TASK PROMPT =>
Exactly repeat the lines starting at the one that holds "shelf_c = SHELF * (1 - kk) + near_c * kk" and ending at the one that holds "water_c = shelf_c". Both end lines count; leave out everything else.

DATA TO USE =>
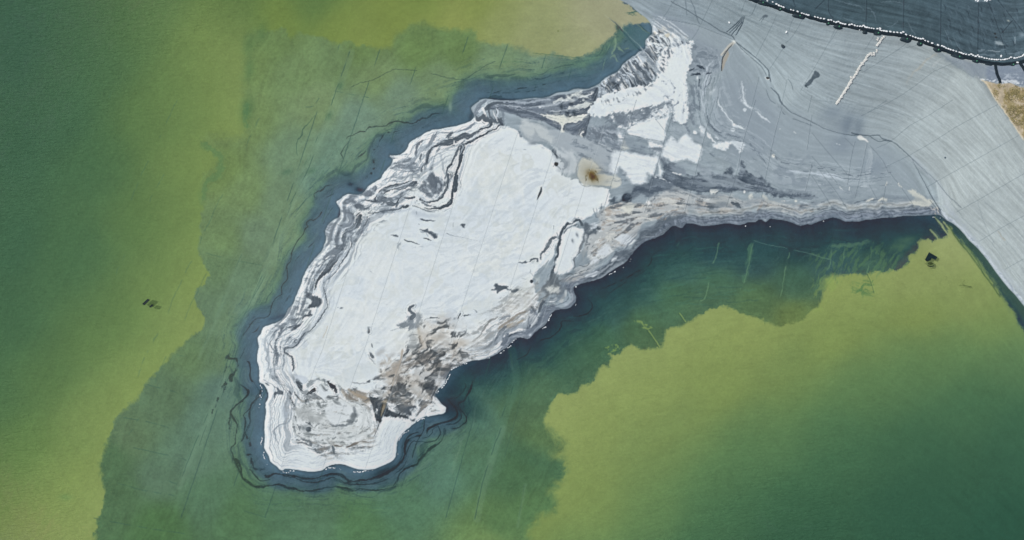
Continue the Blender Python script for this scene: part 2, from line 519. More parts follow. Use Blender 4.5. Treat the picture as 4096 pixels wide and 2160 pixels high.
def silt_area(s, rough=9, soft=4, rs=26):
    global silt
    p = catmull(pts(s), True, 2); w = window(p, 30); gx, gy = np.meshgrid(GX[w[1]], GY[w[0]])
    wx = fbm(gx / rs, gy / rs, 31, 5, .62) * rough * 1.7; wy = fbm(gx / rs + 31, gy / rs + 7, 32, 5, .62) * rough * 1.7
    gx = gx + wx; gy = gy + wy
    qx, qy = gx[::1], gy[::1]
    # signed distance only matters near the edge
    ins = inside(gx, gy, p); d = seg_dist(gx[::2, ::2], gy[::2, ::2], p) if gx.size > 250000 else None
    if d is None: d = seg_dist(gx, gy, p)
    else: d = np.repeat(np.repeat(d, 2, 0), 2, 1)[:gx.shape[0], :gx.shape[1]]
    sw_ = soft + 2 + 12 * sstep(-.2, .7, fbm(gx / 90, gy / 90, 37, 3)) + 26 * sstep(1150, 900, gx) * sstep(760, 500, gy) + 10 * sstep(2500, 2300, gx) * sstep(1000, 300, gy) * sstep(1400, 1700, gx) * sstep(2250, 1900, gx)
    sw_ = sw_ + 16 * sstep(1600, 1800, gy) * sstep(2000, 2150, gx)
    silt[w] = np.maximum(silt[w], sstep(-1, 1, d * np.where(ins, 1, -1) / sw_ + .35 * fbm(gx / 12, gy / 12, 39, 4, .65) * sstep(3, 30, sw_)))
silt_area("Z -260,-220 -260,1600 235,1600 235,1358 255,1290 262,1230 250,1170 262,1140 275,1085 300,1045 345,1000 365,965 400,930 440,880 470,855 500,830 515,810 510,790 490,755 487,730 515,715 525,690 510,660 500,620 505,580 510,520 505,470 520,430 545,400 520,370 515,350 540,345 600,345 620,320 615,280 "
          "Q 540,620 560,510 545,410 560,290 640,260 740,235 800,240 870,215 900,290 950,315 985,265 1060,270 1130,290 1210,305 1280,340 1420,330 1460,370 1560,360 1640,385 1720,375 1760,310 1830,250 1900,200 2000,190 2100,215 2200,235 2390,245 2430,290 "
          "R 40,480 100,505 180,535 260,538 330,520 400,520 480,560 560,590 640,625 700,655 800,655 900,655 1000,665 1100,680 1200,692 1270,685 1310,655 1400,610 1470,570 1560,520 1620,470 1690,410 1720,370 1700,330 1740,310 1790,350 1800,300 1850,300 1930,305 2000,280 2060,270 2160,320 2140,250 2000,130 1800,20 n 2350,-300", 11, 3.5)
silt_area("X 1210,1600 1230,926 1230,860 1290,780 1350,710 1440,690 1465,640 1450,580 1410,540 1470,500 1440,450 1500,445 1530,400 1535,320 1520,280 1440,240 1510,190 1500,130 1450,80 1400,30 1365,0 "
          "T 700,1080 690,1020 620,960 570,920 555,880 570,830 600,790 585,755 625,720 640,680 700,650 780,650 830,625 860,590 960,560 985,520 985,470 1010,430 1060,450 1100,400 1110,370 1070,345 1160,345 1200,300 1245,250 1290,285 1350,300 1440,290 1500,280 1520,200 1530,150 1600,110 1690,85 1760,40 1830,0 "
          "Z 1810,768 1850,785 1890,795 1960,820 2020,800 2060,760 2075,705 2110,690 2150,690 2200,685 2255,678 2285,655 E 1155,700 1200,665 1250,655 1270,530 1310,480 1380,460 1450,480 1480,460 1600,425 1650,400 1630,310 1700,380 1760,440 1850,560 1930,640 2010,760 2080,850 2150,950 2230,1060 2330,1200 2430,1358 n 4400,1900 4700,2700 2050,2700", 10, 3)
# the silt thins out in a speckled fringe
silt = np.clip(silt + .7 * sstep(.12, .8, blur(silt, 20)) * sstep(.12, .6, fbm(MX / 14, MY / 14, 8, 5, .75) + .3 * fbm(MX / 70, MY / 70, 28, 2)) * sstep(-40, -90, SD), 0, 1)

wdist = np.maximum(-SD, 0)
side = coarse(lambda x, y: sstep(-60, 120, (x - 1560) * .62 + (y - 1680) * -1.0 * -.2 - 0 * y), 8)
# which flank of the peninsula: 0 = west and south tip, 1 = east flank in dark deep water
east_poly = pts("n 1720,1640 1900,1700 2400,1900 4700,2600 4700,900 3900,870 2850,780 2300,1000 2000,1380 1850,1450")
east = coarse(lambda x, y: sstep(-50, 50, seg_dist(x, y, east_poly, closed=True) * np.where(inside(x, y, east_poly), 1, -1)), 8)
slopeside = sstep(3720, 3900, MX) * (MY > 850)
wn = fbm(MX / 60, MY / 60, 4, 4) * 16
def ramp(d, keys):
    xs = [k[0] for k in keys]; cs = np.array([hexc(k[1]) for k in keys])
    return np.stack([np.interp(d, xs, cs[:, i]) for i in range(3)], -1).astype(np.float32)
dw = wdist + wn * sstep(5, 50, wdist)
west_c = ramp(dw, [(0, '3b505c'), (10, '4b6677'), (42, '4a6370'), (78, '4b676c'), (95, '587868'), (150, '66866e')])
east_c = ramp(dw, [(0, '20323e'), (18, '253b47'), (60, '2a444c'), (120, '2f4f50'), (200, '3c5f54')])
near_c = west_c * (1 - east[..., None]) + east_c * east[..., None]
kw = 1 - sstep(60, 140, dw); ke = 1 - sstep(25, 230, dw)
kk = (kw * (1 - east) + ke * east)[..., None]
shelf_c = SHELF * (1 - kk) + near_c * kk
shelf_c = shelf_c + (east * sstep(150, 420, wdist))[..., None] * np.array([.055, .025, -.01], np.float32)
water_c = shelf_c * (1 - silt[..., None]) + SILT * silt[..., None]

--

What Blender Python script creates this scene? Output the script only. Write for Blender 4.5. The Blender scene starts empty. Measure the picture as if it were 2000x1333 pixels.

EXERCISE OUTPUT =>
shelf_c = SHELF * (1 - kk) + near_c * kk
shelf_c = shelf_c + (east * sstep(150, 420, wdist))[..., None] * np.array([.055, .025, -.01], np.float32)
water_c = shelf_c * (1 - silt[..., None]) + SILT * silt[..., None]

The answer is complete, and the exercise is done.